In fact, the IMF even suggested that “falling real wages and tightening labour markets” are usually followed by declining inflation and nominal wage growth.

“We conclude that an acceleration of nominal wages should not necessarily be seen as a sign that a wage-price spiral is taking hold.”

Economist and commentator Grace Blakeley told ITV’s Good Morning Britain last summer when the strikes first started, since the financial crisis of 2008, there was wage stagnation and so calling for an increase now is fair.

Speaking in June, she said: “What they [the strikers] are asking for is just the maintenance of their wages relative to prices in the economy.”

She explained this money should come from the profits of the company, rather than out of the economy.

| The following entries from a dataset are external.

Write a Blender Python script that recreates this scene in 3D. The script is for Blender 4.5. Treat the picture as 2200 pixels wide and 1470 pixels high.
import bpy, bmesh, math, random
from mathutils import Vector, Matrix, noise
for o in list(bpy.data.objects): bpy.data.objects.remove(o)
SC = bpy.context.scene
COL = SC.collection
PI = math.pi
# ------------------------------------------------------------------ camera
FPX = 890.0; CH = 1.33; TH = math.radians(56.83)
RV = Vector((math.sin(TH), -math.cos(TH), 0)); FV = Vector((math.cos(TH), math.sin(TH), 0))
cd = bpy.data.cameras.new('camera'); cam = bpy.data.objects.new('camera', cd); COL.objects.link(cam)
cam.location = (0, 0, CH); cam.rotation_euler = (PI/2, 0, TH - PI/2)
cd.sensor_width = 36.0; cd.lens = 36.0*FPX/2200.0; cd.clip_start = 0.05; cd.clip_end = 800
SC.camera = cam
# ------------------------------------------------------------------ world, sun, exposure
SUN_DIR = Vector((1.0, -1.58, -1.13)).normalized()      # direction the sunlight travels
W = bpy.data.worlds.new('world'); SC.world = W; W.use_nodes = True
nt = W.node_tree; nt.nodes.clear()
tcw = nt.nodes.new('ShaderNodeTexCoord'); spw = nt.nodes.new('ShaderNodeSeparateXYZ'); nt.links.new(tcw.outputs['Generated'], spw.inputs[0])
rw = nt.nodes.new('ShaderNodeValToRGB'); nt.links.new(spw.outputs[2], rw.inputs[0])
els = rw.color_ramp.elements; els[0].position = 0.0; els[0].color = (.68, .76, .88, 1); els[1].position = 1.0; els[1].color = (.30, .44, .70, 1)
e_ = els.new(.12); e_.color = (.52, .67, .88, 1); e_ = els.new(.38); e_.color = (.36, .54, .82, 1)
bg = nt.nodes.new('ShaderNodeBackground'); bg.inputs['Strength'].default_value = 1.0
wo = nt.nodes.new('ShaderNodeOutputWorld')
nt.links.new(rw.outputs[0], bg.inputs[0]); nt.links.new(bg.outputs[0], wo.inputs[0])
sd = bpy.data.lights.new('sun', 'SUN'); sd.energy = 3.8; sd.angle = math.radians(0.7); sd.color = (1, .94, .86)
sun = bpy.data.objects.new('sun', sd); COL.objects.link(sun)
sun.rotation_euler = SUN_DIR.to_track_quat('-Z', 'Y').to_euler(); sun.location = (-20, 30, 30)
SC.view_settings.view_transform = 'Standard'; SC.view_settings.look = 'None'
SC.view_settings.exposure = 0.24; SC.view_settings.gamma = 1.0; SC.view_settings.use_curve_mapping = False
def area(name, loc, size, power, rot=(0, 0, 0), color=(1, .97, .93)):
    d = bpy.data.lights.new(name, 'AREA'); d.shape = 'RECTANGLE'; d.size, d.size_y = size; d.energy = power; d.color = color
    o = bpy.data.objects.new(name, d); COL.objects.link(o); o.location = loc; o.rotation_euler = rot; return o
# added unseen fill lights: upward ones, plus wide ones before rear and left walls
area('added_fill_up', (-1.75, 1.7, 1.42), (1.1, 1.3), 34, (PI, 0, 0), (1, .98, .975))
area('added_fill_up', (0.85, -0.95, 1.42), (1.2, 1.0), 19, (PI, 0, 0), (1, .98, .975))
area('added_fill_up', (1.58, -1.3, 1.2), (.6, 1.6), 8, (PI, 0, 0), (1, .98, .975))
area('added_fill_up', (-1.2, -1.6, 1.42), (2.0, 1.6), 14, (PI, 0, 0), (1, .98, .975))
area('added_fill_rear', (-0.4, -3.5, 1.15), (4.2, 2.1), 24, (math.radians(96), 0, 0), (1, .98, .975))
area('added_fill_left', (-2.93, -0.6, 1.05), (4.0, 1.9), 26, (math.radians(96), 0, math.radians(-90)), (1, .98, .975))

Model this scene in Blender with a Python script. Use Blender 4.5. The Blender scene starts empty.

“Now, we can grant that without triggering a wage/price spiral if you account for the fact that when you’re increasing wages, you then take some money off the top in terms of profit.

“You keep the amount of money, demand on the economy the same, but you’re taking money away from executives and shareholders rather than working people who actually can’t afford to survive.

“There’s now evidence that its profits which are disproportionately driving inflation, rather than wages.”

Meanwhile, Labour’s shadow cabinet minister Lisa Nandy said in November that pay rises are only “unaffordable because of 12 years of Tory government and 44 days in which Liz Truss and Kwasi Kwarteng crashed the economy”.

It’s worth noting that forecasts from the Office for Budget Responsibility also suggests inflation will fall to 4% by the end of this year (although it is then set to turn negative in 2024).